• [Your instructions]: Transcribe the listing verbatim. Do not carry over any pictures.

• [Data excerpt]:
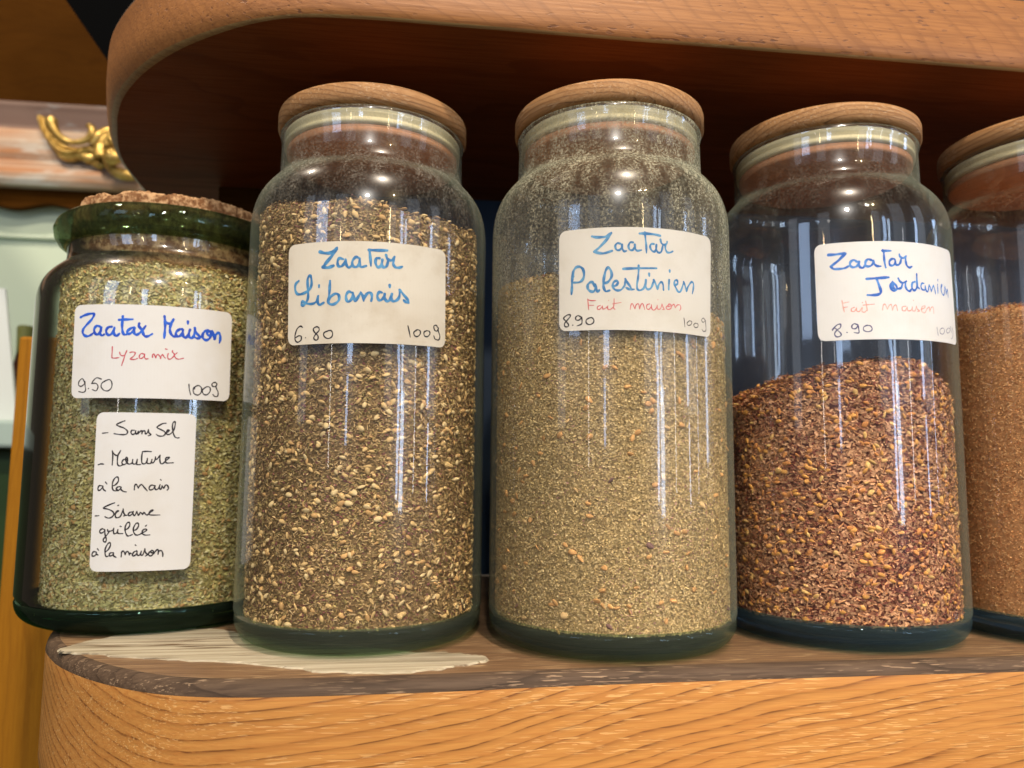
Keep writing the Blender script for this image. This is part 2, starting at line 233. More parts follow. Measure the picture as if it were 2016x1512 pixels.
  'blue': '24 -528 3177 -478 3176 -408 3182;24 -405 3177 -452 3128 -514 3079;23 -249 2962 -167 2967 -75 2975;23 -173 2967 -156 2911 -143 2858 -160 2835 -204 2828 -248 2829;20 -514 3078 -494 3057 -455 3054 -410 3058 -382 3073;20 -320 3107 -341 3121 -366 3106 -369 3079 -352 3062 -324 3067 -305 3090 -301 3110;20 -302 3106 -303 3080 -294 3059 -273 3055 -256 3078;20 -208 3117 -233 3124 -252 3105 -253 3075 -235 3064 -207 3074 -190 3104;20 -193 3111 -184 3084 -163 3067 -134 3066;19 -120 3195 -103 3194 -46 3195;19 -105 3190 -105 3140 -102 3094 -95 3055;19 -20 3128 -42 3128 -63 3106 -59 3077 -34 3075 -14 3097 -15 3125;19 -15 3121 -11 3086 11 3080 31 3102 40 3138;19 25 3169 29 3152 52 3139 75 3147 86 3159;19 80 3151 80 3115 88 3080 111 3064 136 3075;19 -44 2940 -63 2911 -57 2876 -33 2866 -10 2885 -16 2909 -40 2937;19 5 2970 19 2946 45 2933 77 2949;19 41 2929 28 2893 -3 2881;19 69 2941 67 2906 81 2878 104 2869 122 2888;19 158 2950 133 2938 126 2902 142 2878 163 2887 178 2916 178 2959;19 179 3016 178 2959 182 2910 198 2897;32 -112 3195 -107 3192;32 -44 2926 -49 2898 -32 2884;15 251 2944 228 2942 217 2916 229 2892 257 2891 264 2924;15 264 2924 271 2889 290 2880 309 2935;12 309 2939 323 2915 331 2884;12 331 2884 350 2918 362 2941;12 362 2941 376 2907 384 2868;12 418 2955 418 2919 417 2879;12 425 2996 424 2983;12 468 2926 485 2957 471 2955 465 2922 478 2887 505 2876 523 2915 531 2953;12 531 2953 546 2918 551 2890;12 551 2890 572 2933 582 2905 583 2869',
  'red': '9 -441 2790 -435 2744 -427 2696;9 -439 2768 -390 2777;9 -435 2732 -402 2737;9 -351 2731 -373 2720 -371 2699 -349 2701 -335 2725;9 -335 2725 -333 2701 -314 2697 -296 2727;9 -291 2727 -295 2697 -275 2690 -258 2708;9 -289 2768 -287 2768;9 -264 2780 -259 2744 -255 2702;9 -284 2747 -197 2754;9 -136 2707 -128 2746 -113 2752 -97 2714;9 -97 2714 -81 2744 -63 2750 -56 2706;9 -56 2706 -42 2739 -23 2748 -13 2704;9 60 2742 30 2735 29 2708 54 2706 73 2737;9 73 2737 78 2707 108 2712 120 2740;9 120 2740 122 2710 147 2711 160 2748;9 134 2794 136 2795;9 160 2748 169 2725 190 2711 168 2706;9 206 2724 246 2742 247 2757 219 2746 213 2710 243 2700 269 2732;9 270 2735 296 2752 302 2717;9 302 2717 321 2749 344 2754 349 2703',
  'black': '10 -520 2557 -486 2591 -459 2598 -460 2571 -488 2549 -505 2520 -489 2495 -459 2503 -459 2523 -482 2549 -503 2568 -520 2548;10 -413 2528 -411 2527;10 -329 2587 -356 2597 -375 2580 -371 2559 -346 2558 -329 2584;10 -329 2584 -325 2555 -326 2522 -361 2526;10 -260 2583 -286 2569 -287 2542 -259 2530 -231 2538 -224 2559 -241 2580 -274 2577;6 380 2591 385 2561 392 2525;6 454 2592 421 2576 423 2546 461 2544 486 2571 471 2593 443 2591;6 552 2602 517 2580 534 2560 576 2574 587 2600 552 2605;6 597 2623 609 2597 614 2573;6 637 2619 648 2577 633 2532 599 2518',
 },
}
CORNERS = {'1': [-477, 2775, 193, 2768, 853, 2789, 864, 1986, 219, 1971, -451, 1973], '2': [-201, 1854, 202, 1858, 587, 1859, 599, 539, 214, 548, -178, 542], 'J2': [-604, 3147, 33, 3153, 706, 3176, 719, 2377, 55, 2361, -574, 2348], 'J3': [-653, 3257, -141, 3256, 658, 3265, 624, 2453, -109, 2459, -651, 2469], 'J4': [-636, 3270, -122, 3267, 690, 3282, 740, 2478, -115, 2464, -629, 2465]}
# ------------------------------------------------------------------ materials
M = {}
M['oak_low'] = wood('honey oak', (.55, .248, .060), (.45, .178, .039), (.15, .047, .011), (.76, .45, .17), .40, -.20, tx=.10, tz=-.085, ring=.0034, line=1.0, poreamt=.55, pt=.575, rough=.45, wob=.0042, stain=.35)
M['oak_up'] = wood('tan oak', (.385, .155, .043), (.26, .098, .026), (.14, .050, .014), (.15, .058, .024), .50, .10, tx=-.5, tz=.45, ring=.0075, line=.40, poreamt=.8, pscale=(190, 800, 800), rough=.5, wob=.012, stain=.65, pt=.62)
M['oak_edge'] = wood('worn dark edge', (.105, .066, .040), (.06, .037, .023), (.022, .013, .008), (.34, .23, .14), .40, -.20, ring=.0035, line=.75, poreamt=.7, rough=.65, spec=.15, pt=.59, stain=.85)
M['oak_top'] = wood('scuffed brown top', (.23, .130, .062), (.13, .068, .033), (.045, .022, .012), (.50, .34, .18), .40, -.06, ring=.006, line=.6, poreamt=.8, pscale=(70, 1100, 1100), rough=.5, wob=.012, stain=.7, pt=.56)
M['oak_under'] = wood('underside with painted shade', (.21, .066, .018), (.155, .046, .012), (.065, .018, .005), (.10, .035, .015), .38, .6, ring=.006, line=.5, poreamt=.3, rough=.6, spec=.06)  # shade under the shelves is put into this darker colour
M['up_edge'] = wood('worn lower edge', (.30, .18, .06), (.22, .12, .04), (.08, .035, .015), (.36, .24, .1), .5, .1, ring=.004, line=.5, poreamt=.5)
t = NT('bare pale wood'); P = t.tc
st = t.noise(t.scale(P, (14, 420, 420)), 1, 5, .65); bl = t.noise(t.scale(P, (22, 60, 60)), 1, 4, .6); ln = t.noise(t.scale(P, (9, 150, 150)), 1, 2, .5)
c = t.mix(t.smooth(st, .34, .66), (.32, .265, .175), (.47, .405, .29))
c = t.mix(t.math('MULTIPLY', t.smooth(bl, .50, .72), .65), c, (.28, .22, .15))
crk = t.math('SUBTRACT', 1.0, t.smooth(t.math('ABSOLUTE', t.math('SUBTRACT', ln, .5)), .0, .04))
crk = t.math('MULTIPLY', crk, t.smooth(t.noise(t.scale(P, (20, 30, 30)), 1, 2), .42, .6))
c = t.mix(t.math('MULTIPLY', crk, .85), c, (.10, .055, .025))
M['bare'] = t.done(t.bsdf(c, .8, .1, t.bump(t.math('SUBTRACT', st, t.math('MULTIPLY', crk, 1.2)), .7, .0008)))
M['lid'] = wood('oak lid', (.45, .235, .095), (.33, .155, .056), (.13, .06, .025), (.52, .33, .18), .07, -.05, tx=.25, ring=.0024, line=1.0, poreamt=.55, pt=.57, pscale=(45, 1000, 1000), rough=.6, spec=.2, wob=.004)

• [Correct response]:
Keep writing the Blender script for this image. This is part 2, starting at line 233. More parts follow. Measure the picture as if it were 2016x1512 pixels.
  'blue': '24 -528 3177 -478 3176 -408 3182;24 -405 3177 -452 3128 -514 3079;23 -249 2962 -167 2967 -75 2975;23 -173 2967 -156 2911 -143 2858 -160 2835 -204 2828 -248 2829;20 -514 3078 -494 3057 -455 3054 -410 3058 -382 3073;20 -320 3107 -341 3121 -366 3106 -369 3079 -352 3062 -324 3067 -305 3090 -301 3110;20 -302 3106 -303 3080 -294 3059 -273 3055 -256 3078;20 -208 3117 -233 3124 -252 3105 -253 3075 -235 3064 -207 3074 -190 3104;20 -193 3111 -184 3084 -163 3067 -134 3066;19 -120 3195 -103 3194 -46 3195;19 -105 3190 -105 3140 -102 3094 -95 3055;19 -20 3128 -42 3128 -63 3106 -59 3077 -34 3075 -14 3097 -15 3125;19 -15 3121 -11 3086 11 3080 31 3102 40 3138;19 25 3169 29 3152 52 3139 75 3147 86 3159;19 80 3151 80 3115 88 3080 111 3064 136 3075;19 -44 2940 -63 2911 -57 2876 -33 2866 -10 2885 -16 2909 -40 2937;19 5 2970 19 2946 45 2933 77 2949;19 41 2929 28 2893 -3 2881;19 69 2941 67 2906 81 2878 104 2869 122 2888;19 158 2950 133 2938 126 2902 142 2878 163 2887 178 2916 178 2959;19 179 3016 178 2959 182 2910 198 2897;32 -112 3195 -107 3192;32 -44 2926 -49 2898 -32 2884;15 251 2944 228 2942 217 2916 229 2892 257 2891 264 2924;15 264 2924 271 2889 290 2880 309 2935;12 309 2939 323 2915 331 2884;12 331 2884 350 2918 362 2941;12 362 2941 376 2907 384 2868;12 418 2955 418 2919 417 2879;12 425 2996 424 2983;12 468 2926 485 2957 471 2955 465 2922 478 2887 505 2876 523 2915 531 2953;12 531 2953 546 2918 551 2890;12 551 2890 572 2933 582 2905 583 2869',
  'red': '9 -441 2790 -435 2744 -427 2696;9 -439 2768 -390 2777;9 -435 2732 -402 2737;9 -351 2731 -373 2720 -371 2699 -349 2701 -335 2725;9 -335 2725 -333 2701 -314 2697 -296 2727;9 -291 2727 -295 2697 -275 2690 -258 2708;9 -289 2768 -287 2768;9 -264 2780 -259 2744 -255 2702;9 -284 2747 -197 2754;9 -136 2707 -128 2746 -113 2752 -97 2714;9 -97 2714 -81 2744 -63 2750 -56 2706;9 -56 2706 -42 2739 -23 2748 -13 2704;9 60 2742 30 2735 29 2708 54 2706 73 2737;9 73 2737 78 2707 108 2712 120 2740;9 120 2740 122 2710 147 2711 160 2748;9 134 2794 136 2795;9 160 2748 169 2725 190 2711 168 2706;9 206 2724 246 2742 247 2757 219 2746 213 2710 243 2700 269 2732;9 270 2735 296 2752 302 2717;9 302 2717 321 2749 344 2754 349 2703',
  'black': '10 -520 2557 -486 2591 -459 2598 -460 2571 -488 2549 -505 2520 -489 2495 -459 2503 -459 2523 -482 2549 -503 2568 -520 2548;10 -413 2528 -411 2527;10 -329 2587 -356 2597 -375 2580 -371 2559 -346 2558 -329 2584;10 -329 2584 -325 2555 -326 2522 -361 2526;10 -260 2583 -286 2569 -287 2542 -259 2530 -231 2538 -224 2559 -241 2580 -274 2577;6 380 2591 385 2561 392 2525;6 454 2592 421 2576 423 2546 461 2544 486 2571 471 2593 443 2591;6 552 2602 517 2580 534 2560 576 2574 587 2600 552 2605;6 597 2623 609 2597 614 2573;6 637 2619 648 2577 633 2532 599 2518',
 },
}
CORNERS = {'1': [-477, 2775, 193, 2768, 853, 2789, 864, 1986, 219, 1971, -451, 1973], '2': [-201, 1854, 202, 1858, 587, 1859, 599, 539, 214, 548, -178, 542], 'J2': [-604, 3147, 33, 3153, 706, 3176, 719, 2377, 55, 2361, -574, 2348], 'J3': [-653, 3257, -141, 3256, 658, 3265, 624, 2453, -109, 2459, -651, 2469], 'J4': [-636, 3270, -122, 3267, 690, 3282, 740, 2478, -115, 2464, -629, 2465]}
# ------------------------------------------------------------------ materials
M = {}
M['oak_low'] = wood('honey oak', (.55, .248, .060), (.45, .178, .039), (.15, .047, .011), (.76, .45, .17), .40, -.20, tx=.10, tz=-.085, ring=.0034, line=1.0, poreamt=.55, pt=.575, rough=.45, wob=.0042, stain=.35)
M['oak_up'] = wood('tan oak', (.385, .155, .043), (.26, .098, .026), (.14, .050, .014), (.15, .058, .024), .50, .10, tx=-.5, tz=.45, ring=.0075, line=.40, poreamt=.8, pscale=(190, 800, 800), rough=.5, wob=.012, stain=.65, pt=.62)
M['oak_edge'] = wood('worn dark edge', (.105, .066, .040), (.06, .037, .023), (.022, .013, .008), (.34, .23, .14), .40, -.20, ring=.0035, line=.75, poreamt=.7, rough=.65, spec=.15, pt=.59, stain=.85)
M['oak_top'] = wood('scuffed brown top', (.23, .130, .062), (.13, .068, .033), (.045, .022, .012), (.50, .34, .18), .40, -.06, ring=.006, line=.6, poreamt=.8, pscale=(70, 1100, 1100), rough=.5, wob=.012, stain=.7, pt=.56)
M['oak_under'] = wood('underside with painted shade', (.21, .066, .018), (.155, .046, .012), (.065, .018, .005), (.10, .035, .015), .38, .6, ring=.006, line=.5, poreamt=.3, rough=.6, spec=.06)  # shade under the shelves is put into this darker colour
M['up_edge'] = wood('worn lower edge', (.30, .18, .06), (.22, .12, .04), (.08, .035, .015), (.36, .24, .1), .5, .1, ring=.004, line=.5, poreamt=.5)
t = NT('bare pale wood'); P = t.tc
st = t.noise(t.scale(P, (14, 420, 420)), 1, 5, .65); bl = t.noise(t.scale(P, (22, 60, 60)), 1, 4, .6); ln = t.noise(t.scale(P, (9, 150, 150)), 1, 2, .5)
c = t.mix(t.smooth(st, .34, .66), (.32, .265, .175), (.47, .405, .29))
c = t.mix(t.math('MULTIPLY', t.smooth(bl, .50, .72), .65), c, (.28, .22, .15))
crk = t.math('SUBTRACT', 1.0, t.smooth(t.math('ABSOLUTE', t.math('SUBTRACT', ln, .5)), .0, .04))
crk = t.math('MULTIPLY', crk, t.smooth(t.noise(t.scale(P, (20, 30, 30)), 1, 2), .42, .6))
c = t.mix(t.math('MULTIPLY', crk, .85), c, (.10, .055, .025))
M['bare'] = t.done(t.bsdf(c, .8, .1, t.bump(t.math('SUBTRACT', st, t.math('MULTIPLY', crk, 1.2)), .7, .0008)))
M['lid'] = wood('oak lid', (.45, .235, .095), (.33, .155, .056), (.13, .06, .025), (.52, .33, .18), .07, -.05, tx=.25, ring=.0024, line=1.0, poreamt=.55, pt=.57, pscale=(45, 1000, 1000), rough=.6, spec=.2, wob=.004)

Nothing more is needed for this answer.